E sono stati attratti in migliaia, come da una calamita, a sostenere l'occupazione sotto la torre Galfa e a Palazzo Citterio: questo dovrebbe far riflettere partiti, associazioni e organismi politici, spesso prevalentemente frequentati (compresa Alba) da persone mature o decisamente anziane (come il sottoscritto). Ma il mondo di domani si costruisce in eventi come questo o non si produce affatto (e si sottomette così ai diktat della gerontocrazia finanziaria che governa il mondo: certamente coadiuvata da un esercito di giovani rampanti, da cui non c'è però da attendersi niente di buono). Porsi in ascolto di processi come questo è indispensabile se si vuole ricostruire un ponte tra generazioni che il trentennio craxiano e berlusconiano ha reso reciprocamente estranee, mettendo alle strette chi lavora a deprimere (e reprimere) una intera generazione, denigrandola come priva di idee, di cultura e di desiderio; e trattandola come prigioniera di pulsioni al godimento senza regole né limiti prospettato dal consumismo.

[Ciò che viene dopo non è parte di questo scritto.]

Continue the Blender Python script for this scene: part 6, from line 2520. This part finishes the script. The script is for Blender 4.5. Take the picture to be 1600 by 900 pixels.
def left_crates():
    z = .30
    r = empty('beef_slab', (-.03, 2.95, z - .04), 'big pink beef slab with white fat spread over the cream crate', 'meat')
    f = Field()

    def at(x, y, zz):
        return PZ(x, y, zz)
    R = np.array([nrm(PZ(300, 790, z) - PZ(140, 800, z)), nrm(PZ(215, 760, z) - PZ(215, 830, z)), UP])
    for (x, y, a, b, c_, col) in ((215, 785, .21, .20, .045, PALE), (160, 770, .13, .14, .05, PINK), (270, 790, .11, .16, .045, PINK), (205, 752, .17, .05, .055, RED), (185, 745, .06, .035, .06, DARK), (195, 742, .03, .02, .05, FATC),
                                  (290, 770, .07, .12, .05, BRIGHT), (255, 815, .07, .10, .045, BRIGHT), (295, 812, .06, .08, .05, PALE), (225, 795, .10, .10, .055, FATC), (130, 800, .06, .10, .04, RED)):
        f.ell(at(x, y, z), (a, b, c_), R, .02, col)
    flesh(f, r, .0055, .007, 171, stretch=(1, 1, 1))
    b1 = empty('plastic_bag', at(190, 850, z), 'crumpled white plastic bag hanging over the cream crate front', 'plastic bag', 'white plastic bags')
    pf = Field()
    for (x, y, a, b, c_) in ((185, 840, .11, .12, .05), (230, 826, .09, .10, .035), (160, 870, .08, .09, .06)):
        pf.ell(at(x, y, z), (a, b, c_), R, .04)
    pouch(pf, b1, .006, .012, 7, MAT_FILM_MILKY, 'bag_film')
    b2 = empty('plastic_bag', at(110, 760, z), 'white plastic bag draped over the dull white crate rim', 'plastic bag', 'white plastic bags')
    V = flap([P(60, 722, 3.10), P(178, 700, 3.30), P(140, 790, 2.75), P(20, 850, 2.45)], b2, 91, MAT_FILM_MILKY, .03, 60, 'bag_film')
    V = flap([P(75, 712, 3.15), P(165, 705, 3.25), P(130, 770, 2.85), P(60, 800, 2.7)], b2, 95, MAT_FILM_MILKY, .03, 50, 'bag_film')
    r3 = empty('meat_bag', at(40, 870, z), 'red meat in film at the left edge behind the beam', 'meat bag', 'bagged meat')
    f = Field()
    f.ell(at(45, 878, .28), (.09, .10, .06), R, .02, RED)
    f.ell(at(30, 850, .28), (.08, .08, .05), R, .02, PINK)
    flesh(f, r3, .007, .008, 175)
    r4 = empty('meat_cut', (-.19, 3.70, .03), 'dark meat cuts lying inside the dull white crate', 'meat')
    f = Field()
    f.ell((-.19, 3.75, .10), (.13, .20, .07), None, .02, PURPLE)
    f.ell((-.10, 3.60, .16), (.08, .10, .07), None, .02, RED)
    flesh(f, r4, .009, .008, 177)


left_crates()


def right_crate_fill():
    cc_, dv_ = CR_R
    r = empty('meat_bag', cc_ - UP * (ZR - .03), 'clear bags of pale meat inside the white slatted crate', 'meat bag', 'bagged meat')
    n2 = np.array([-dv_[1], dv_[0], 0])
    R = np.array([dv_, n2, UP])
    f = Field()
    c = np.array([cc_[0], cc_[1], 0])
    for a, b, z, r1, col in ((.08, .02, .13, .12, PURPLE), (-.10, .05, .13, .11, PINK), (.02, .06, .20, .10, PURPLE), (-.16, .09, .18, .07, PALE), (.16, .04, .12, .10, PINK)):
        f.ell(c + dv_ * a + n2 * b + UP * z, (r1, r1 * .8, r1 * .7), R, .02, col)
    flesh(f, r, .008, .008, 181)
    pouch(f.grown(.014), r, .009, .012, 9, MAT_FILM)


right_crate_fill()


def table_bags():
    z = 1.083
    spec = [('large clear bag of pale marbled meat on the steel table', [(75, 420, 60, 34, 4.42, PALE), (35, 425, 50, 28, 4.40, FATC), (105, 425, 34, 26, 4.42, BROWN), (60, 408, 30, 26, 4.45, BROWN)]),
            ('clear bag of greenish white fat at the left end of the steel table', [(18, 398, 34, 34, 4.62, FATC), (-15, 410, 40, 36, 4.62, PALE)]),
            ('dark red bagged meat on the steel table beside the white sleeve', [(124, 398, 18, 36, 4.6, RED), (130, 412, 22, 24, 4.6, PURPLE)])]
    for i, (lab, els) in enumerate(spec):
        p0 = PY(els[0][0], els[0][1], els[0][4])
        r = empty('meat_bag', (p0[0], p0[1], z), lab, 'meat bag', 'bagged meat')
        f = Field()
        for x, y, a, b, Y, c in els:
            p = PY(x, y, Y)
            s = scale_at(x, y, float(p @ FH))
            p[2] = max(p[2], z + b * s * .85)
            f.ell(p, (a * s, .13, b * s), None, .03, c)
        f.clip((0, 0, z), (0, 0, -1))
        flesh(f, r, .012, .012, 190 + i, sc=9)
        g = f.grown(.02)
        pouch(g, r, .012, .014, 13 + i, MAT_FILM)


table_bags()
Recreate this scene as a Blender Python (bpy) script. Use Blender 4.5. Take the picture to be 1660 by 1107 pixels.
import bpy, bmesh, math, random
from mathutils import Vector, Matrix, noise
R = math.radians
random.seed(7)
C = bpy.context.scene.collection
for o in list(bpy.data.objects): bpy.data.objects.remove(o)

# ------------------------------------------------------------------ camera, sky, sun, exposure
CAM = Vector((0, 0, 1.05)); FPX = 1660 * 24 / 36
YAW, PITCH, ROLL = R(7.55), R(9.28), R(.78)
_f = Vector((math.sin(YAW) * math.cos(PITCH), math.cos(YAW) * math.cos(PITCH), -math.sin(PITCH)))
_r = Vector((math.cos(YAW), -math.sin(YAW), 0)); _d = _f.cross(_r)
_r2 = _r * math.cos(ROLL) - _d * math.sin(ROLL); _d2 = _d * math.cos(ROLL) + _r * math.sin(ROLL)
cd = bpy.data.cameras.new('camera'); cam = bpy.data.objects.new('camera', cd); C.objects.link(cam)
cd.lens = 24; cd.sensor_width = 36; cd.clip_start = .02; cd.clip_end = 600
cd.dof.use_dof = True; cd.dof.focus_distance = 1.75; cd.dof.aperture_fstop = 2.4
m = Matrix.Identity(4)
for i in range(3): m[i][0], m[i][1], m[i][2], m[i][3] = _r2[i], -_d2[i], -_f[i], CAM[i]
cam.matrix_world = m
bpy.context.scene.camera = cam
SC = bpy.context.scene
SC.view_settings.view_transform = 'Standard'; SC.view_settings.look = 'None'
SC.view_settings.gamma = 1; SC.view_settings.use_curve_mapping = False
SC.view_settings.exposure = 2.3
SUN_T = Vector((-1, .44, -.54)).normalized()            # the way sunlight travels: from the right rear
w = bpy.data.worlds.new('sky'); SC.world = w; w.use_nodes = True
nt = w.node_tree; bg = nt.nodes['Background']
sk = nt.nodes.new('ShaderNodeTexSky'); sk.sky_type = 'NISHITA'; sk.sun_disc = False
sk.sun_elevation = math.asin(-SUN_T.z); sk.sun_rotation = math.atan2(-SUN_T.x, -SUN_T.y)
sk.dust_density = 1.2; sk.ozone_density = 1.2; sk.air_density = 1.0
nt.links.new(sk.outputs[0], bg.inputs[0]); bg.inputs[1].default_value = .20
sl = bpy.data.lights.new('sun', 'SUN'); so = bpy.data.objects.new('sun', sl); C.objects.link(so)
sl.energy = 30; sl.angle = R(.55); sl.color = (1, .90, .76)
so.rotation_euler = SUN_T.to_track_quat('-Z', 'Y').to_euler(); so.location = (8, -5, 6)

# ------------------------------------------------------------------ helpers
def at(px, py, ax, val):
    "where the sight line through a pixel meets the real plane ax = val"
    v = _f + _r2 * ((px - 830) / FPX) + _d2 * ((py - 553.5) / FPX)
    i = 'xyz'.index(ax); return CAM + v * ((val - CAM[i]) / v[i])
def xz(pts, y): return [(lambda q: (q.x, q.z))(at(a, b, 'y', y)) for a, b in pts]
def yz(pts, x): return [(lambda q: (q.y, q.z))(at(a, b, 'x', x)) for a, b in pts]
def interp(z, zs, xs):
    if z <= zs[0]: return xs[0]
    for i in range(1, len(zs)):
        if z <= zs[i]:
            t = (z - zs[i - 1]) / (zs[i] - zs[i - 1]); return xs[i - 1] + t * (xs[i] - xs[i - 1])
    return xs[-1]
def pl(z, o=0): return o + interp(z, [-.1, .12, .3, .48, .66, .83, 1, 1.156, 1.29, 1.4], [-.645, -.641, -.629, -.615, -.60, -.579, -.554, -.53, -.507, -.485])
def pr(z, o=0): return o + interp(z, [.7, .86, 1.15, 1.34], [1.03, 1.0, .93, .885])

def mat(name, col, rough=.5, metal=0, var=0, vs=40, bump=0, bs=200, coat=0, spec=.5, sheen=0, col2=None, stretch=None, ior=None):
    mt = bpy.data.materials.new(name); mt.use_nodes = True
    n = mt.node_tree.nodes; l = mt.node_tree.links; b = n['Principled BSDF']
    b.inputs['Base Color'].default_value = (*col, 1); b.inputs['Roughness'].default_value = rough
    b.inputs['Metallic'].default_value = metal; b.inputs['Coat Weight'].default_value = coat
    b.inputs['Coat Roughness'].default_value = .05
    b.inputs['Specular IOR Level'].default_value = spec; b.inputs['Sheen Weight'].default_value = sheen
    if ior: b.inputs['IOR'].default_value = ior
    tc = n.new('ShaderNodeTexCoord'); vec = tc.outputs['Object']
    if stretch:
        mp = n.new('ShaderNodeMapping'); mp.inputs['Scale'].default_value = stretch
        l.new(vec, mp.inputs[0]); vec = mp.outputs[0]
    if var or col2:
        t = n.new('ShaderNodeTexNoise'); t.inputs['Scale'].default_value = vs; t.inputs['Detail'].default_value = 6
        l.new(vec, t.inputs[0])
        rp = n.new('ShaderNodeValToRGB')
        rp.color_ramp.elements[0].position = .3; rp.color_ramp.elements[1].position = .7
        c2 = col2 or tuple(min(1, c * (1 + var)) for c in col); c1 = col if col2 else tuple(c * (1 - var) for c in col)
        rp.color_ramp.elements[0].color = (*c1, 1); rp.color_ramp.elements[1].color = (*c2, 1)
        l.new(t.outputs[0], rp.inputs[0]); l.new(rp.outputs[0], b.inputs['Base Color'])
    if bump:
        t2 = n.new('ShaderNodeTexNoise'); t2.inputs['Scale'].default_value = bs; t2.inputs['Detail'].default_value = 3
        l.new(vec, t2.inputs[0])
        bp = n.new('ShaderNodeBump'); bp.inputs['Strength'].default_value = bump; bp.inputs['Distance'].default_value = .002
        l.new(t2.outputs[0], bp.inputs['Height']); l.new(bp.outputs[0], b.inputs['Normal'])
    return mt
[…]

Quella prigione esiste davvero; l'hanno costruita le generazioni precedenti (compresa, in parte, la mia) e vi hanno rinchiuso dentro quelle successive, facendo di quella prigionia un alibi per la propria passività e - spesso - il proprio asservimento. Ma vicende come quella del teatro Valle e di Macao dimostrano che tra le nuove generazioni il desiderio di liberarsi da questa gabbia c'è, eccome; e che è culturalmente più agguerrito di quello che molti pensano.